What Is a Fire Fighting Pump?

A fire fighting pump is a pressure-increasing component of fixed water supply systems for fire suppression systems. They are also critical components integrated into fire trucks and boats.

They are used if the existing water supply cannot meet the hydraulic design requirements as determined by fire safety professionals. NFPA 20 standard requires reliable power sources for these driver types including electrical motors, diesel engines and steam turbines.

Power Source

A fire fighting pump must be powered by a reliable source of electricity. It can be supplied by a normal utility feed or an onsite generator.

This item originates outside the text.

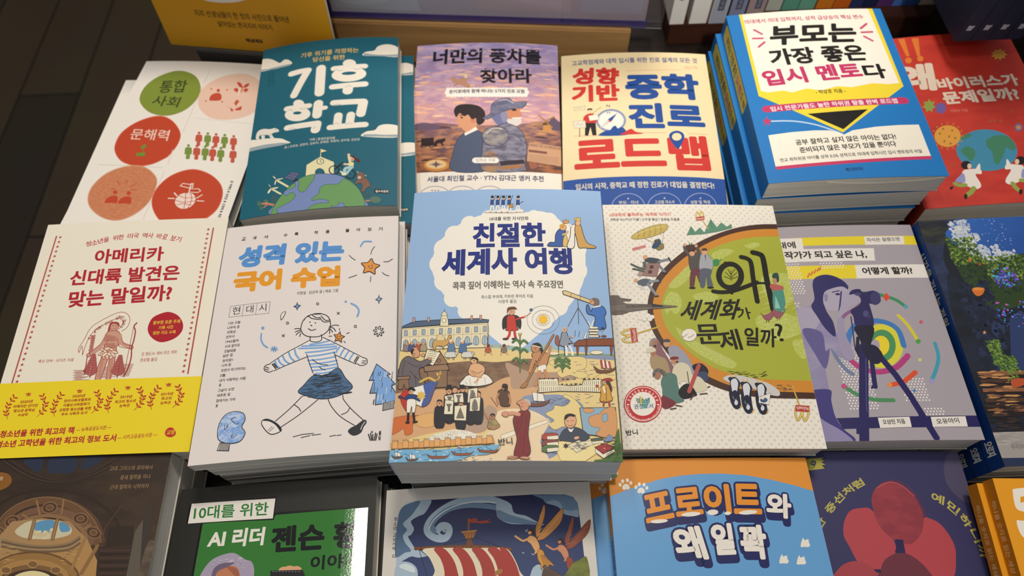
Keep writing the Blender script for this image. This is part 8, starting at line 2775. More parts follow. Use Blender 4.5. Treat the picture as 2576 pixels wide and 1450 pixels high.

Onsite generators are typically diesel engines and must be located in a dedicated powerhouse on the property of the fire pump installation. Phase converters are not allowed because they create voltage imbalance and have a negative impact on the fire pump controller.

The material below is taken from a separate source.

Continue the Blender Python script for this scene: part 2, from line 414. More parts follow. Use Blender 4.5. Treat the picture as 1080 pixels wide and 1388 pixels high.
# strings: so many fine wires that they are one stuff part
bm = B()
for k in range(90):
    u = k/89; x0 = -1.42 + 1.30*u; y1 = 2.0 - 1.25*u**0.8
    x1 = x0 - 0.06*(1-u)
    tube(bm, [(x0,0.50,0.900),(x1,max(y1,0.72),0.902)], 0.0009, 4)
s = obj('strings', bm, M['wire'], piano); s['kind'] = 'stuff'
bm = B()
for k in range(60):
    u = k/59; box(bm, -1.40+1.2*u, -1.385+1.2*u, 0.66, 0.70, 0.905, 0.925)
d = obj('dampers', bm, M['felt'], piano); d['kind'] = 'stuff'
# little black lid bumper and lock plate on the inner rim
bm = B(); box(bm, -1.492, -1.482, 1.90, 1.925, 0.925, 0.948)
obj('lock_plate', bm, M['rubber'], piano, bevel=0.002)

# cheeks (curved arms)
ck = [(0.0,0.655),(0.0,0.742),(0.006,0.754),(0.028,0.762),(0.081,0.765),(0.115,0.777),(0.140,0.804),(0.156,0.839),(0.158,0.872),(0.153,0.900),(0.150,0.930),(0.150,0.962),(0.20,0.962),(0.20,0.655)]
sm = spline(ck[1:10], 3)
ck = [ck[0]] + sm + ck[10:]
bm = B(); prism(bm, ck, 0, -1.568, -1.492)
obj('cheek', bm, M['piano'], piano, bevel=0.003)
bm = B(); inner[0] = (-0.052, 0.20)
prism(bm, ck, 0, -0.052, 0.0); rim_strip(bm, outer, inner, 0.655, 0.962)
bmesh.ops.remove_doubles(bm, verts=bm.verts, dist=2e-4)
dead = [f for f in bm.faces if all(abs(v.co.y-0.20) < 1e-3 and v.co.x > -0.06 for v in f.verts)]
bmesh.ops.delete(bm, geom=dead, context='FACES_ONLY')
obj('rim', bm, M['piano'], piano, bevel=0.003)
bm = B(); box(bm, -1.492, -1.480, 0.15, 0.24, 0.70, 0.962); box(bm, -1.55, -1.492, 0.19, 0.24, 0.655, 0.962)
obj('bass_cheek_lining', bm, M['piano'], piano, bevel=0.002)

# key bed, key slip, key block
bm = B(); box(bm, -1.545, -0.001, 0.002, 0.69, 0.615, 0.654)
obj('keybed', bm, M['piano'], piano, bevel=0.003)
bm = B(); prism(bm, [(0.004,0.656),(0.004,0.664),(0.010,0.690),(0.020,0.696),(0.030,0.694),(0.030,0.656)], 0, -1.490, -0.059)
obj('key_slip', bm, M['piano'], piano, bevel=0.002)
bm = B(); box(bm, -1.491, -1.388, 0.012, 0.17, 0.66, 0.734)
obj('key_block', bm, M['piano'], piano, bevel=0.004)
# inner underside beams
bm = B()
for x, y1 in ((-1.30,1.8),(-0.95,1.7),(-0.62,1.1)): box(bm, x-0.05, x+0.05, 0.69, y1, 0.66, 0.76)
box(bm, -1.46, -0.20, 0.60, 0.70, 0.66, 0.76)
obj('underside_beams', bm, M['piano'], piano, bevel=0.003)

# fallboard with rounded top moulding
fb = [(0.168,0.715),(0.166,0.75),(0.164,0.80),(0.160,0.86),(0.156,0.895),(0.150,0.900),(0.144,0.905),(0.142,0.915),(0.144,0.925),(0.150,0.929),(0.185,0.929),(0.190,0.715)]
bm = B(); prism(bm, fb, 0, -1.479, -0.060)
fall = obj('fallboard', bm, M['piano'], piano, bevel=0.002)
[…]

Chapter 9 of NFPA 20 defines a specific set of requirements for the supply conductors that run to the fire pump system and the associated overcurrent protection. Specifically, they must be sized for a maximum voltage drop of 15% during motor starting conditions and 5% at 115% FLA for running conditions.

During emergencies, the fire department may need to enter the fire pump room to check on the pumps’ status and condition. For this reason, the disconnecting means must be clearly identified and separate from other disconnects in the facility. It must also be locked in the closed position and monitored to ensure it remains closed.

Flow Rate

A fire pump has a rated flow and a set pressure that is determined during a factory performance test. The results of this test are graphically represented on what is known as a pump performance curve.

Typically, AHJs who are familiar with the requirements of NFPA 1901 will see a pump on a performance curve that is rated for 1,000 gpm. If the system demand flow is less than or equal to 750 gpm, then this particular model pump should work fine for the job, so long as the suction pressure at churn (no-flow PD) and the rated point to churn are not exceeded.

Engineers need to understand these parameters so that they can find the “sweet spot” of a pump for a project. Remember that it is the gpm flow of water that extinguishes fire, not the pressure of the stream. Finding this “sweet spot” will ensure that a fire fighting pump is sized correctly and code compliant.

Discharge Pressure

Fire fighting pumps are rated by the manufacturer to produce a certain amount of net pressure at their rated flow. This is important, as the pump needs to be able to provide an adequate stream that can overcome the British thermal units being generated by the fire to extinguish it.

This calculation takes into account friction loss, which happens each time water runs through hoses, couplings and appliances. Keeping this in mind can turn the pump operator from a knob puller who sets predetermined figures on the gauge to an engineer capable of providing the nozzleman with the correct amount of water at the fire scene.

Additionally, the calculation must take into account elevation. Many times, the fireground is on a slope, meaning the pump will need to be able to flow the hoseline uphill and then back downhill. This is often accomplished through the use of a hydraulic system.


A fire pump needs to be designed in a way that it can meet the unique demands of each site. For example, some buildings may have a standpipe system in addition to sprinklers. In this situation, the building’s hazard analysis must include a determination of the maximum standpipe demand. This must be done prior to sizing the fire fighting pump.

The design of a fire pump should also account for the structure’s height. High-rise structures require a higher pressure to reach the top floor from the lowest level of fire department vehicle access. This is determined through a calculation using software specifically designed for fire sprinkler hydraulic calculations.

The most common driver type for fire pumps is an electrical motor, which is outlined in NFPA 20 Chapter 9. The motor takes electrical power from a utility connection or generator and spins the shaft that provides water to the system. A steam turbine system is another option, but this is less common.